**INFORMATION SHOWN:**
[START]
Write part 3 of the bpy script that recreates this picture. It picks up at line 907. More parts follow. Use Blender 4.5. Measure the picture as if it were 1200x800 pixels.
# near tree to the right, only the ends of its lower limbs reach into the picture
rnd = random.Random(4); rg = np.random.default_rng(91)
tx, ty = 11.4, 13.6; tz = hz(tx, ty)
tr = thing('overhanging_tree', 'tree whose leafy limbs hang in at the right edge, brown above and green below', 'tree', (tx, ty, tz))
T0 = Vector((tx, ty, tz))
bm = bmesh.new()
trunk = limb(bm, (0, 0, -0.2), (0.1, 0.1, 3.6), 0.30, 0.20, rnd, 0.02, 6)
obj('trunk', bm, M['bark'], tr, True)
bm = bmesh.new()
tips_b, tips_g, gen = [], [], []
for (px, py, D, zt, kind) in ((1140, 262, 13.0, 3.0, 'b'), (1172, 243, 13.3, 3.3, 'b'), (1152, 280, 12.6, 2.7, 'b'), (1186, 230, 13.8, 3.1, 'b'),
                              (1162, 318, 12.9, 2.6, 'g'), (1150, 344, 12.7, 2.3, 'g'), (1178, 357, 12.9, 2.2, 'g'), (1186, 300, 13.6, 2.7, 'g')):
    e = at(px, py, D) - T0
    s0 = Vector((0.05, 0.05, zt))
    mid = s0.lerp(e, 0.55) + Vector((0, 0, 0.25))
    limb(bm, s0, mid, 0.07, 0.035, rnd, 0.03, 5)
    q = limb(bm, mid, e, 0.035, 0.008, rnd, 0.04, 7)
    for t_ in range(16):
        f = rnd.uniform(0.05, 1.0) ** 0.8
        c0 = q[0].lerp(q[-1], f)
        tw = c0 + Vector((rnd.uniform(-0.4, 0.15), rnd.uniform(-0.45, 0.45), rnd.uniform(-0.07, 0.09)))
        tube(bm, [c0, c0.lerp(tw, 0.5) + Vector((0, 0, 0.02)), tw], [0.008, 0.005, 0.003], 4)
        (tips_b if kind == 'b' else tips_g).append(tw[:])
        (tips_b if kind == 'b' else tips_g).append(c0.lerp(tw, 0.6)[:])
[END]
**DIRECTION:**
From the material, report only how many lines include the word "picture".

**RESULT FOR THIS EXERCISE:**
2